[start RECORDED INFORMATION]
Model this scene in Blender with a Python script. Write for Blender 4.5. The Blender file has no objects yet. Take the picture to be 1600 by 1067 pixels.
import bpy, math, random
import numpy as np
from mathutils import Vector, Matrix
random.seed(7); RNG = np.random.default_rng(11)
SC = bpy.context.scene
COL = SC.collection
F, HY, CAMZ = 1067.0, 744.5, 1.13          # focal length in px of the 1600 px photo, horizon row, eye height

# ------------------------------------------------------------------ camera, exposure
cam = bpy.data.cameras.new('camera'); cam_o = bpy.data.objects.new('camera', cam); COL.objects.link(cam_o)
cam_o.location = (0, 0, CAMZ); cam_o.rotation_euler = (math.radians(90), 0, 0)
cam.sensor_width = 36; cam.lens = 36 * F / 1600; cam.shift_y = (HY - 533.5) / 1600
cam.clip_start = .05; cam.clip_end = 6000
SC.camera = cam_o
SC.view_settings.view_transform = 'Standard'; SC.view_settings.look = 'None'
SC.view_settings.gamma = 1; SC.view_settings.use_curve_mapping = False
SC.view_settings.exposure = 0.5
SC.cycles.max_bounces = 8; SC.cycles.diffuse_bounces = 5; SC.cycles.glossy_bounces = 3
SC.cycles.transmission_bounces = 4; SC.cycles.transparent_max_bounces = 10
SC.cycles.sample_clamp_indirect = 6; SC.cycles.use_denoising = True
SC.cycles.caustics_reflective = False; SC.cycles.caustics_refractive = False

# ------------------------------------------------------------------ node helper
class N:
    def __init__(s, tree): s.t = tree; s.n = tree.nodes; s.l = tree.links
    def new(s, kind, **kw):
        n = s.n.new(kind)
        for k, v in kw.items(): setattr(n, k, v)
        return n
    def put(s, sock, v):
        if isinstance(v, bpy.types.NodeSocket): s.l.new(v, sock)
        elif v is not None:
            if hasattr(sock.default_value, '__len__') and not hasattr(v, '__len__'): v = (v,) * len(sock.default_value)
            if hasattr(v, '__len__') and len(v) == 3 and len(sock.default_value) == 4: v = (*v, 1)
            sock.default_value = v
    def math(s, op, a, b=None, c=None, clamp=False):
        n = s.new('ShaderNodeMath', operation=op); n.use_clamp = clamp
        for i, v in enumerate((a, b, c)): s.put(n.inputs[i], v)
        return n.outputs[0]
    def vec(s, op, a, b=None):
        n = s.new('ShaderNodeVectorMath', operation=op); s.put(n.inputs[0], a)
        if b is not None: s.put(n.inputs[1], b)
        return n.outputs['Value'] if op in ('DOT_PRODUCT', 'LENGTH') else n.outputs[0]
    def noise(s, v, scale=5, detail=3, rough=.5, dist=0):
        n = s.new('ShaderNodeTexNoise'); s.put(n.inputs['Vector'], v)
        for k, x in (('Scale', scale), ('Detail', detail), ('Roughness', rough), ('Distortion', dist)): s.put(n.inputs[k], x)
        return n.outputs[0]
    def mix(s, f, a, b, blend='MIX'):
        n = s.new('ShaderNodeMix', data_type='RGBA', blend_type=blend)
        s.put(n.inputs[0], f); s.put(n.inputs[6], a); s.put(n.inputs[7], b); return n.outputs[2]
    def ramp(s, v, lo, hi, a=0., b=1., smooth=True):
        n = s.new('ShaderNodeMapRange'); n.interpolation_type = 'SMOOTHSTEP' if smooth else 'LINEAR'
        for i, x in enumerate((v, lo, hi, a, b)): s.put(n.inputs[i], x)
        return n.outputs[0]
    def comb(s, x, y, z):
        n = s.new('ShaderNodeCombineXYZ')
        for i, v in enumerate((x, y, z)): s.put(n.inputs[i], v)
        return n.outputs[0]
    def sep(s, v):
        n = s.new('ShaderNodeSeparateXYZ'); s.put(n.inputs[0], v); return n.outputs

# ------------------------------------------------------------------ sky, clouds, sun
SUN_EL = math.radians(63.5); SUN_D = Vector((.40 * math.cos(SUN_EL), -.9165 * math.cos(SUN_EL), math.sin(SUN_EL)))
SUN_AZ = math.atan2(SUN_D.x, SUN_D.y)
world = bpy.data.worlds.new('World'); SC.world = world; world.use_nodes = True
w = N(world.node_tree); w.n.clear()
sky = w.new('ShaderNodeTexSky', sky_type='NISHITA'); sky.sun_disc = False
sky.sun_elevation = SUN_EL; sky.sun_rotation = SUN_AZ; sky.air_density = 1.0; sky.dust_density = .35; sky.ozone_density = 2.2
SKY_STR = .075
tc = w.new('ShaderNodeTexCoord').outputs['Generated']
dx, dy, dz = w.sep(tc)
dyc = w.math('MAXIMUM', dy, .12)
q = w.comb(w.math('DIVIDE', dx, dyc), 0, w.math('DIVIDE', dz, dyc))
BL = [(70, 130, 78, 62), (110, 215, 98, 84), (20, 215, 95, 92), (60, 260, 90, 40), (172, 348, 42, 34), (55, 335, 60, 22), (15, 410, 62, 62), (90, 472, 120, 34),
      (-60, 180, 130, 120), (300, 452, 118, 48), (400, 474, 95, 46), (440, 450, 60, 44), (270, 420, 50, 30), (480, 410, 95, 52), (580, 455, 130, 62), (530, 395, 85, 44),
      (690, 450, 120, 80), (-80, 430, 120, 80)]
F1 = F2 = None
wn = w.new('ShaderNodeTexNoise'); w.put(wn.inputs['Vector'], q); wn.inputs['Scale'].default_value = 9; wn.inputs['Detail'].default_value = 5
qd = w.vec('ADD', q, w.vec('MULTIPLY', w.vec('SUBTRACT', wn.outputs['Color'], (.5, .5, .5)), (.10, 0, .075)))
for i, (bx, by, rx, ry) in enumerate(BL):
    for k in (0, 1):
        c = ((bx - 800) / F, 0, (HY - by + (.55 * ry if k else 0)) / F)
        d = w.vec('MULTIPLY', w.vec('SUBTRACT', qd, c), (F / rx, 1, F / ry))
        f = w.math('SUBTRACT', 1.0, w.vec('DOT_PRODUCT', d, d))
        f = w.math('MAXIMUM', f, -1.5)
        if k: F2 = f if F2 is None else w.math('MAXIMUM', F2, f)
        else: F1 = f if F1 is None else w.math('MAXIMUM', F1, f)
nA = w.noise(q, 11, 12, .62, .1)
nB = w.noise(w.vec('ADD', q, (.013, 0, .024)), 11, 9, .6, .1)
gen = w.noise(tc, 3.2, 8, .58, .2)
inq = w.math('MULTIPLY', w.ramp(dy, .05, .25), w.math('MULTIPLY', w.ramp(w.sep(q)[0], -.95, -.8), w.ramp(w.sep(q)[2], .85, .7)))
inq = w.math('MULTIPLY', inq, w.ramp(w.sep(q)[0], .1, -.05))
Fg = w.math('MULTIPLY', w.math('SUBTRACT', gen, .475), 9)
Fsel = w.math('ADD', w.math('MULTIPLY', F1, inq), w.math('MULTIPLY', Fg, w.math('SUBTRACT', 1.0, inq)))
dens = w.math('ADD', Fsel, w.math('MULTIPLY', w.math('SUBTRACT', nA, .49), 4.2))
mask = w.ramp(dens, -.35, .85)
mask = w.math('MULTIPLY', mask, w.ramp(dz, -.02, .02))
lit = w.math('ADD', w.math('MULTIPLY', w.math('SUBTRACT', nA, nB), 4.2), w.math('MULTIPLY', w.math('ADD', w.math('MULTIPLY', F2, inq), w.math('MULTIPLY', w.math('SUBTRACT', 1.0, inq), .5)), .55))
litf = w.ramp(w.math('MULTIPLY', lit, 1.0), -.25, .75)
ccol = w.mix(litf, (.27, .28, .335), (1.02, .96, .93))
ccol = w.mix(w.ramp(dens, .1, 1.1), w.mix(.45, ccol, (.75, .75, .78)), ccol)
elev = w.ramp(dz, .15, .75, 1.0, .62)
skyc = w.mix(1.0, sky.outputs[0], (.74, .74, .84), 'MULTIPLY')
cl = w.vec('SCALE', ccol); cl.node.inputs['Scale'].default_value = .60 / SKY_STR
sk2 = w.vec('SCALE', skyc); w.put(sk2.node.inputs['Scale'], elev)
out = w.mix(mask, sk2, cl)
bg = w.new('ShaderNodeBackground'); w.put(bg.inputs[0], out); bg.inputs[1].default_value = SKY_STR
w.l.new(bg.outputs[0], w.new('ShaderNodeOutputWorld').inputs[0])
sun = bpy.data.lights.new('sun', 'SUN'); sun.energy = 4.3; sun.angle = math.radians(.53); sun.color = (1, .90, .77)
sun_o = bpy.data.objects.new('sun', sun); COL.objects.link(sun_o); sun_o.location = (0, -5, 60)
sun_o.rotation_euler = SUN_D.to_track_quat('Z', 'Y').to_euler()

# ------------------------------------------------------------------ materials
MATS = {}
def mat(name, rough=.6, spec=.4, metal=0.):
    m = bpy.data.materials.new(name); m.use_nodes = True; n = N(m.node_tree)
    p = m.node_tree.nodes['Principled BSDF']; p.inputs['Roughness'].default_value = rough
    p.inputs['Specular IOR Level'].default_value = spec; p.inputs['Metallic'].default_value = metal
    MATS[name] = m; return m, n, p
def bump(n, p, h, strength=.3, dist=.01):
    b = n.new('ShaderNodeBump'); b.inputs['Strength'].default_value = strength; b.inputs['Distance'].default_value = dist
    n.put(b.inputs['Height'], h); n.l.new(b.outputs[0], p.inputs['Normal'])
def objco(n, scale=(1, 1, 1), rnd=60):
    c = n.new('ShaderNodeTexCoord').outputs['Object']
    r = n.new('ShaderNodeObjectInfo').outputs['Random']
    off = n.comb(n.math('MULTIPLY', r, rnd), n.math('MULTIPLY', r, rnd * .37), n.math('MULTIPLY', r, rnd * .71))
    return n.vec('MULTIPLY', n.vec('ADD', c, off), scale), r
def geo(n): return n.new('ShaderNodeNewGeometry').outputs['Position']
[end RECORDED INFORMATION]
# PROBLEM DESCRIPTION
Your output must be the lines of the material above, from the first through the line that contains "F, HY, CAMZ", copied exactly. Include both endpoints and nothing else.

# OUTPUT OF THE EXERCISE
Model this scene in Blender with a Python script. Write for Blender 4.5. The Blender file has no objects yet. Take the picture to be 1600 by 1067 pixels.
import bpy, math, random
import numpy as np
from mathutils import Vector, Matrix
random.seed(7); RNG = np.random.default_rng(11)
SC = bpy.context.scene
COL = SC.collection
F, HY, CAMZ = 1067.0, 744.5, 1.13          # focal length in px of the 1600 px photo, horizon row, eye height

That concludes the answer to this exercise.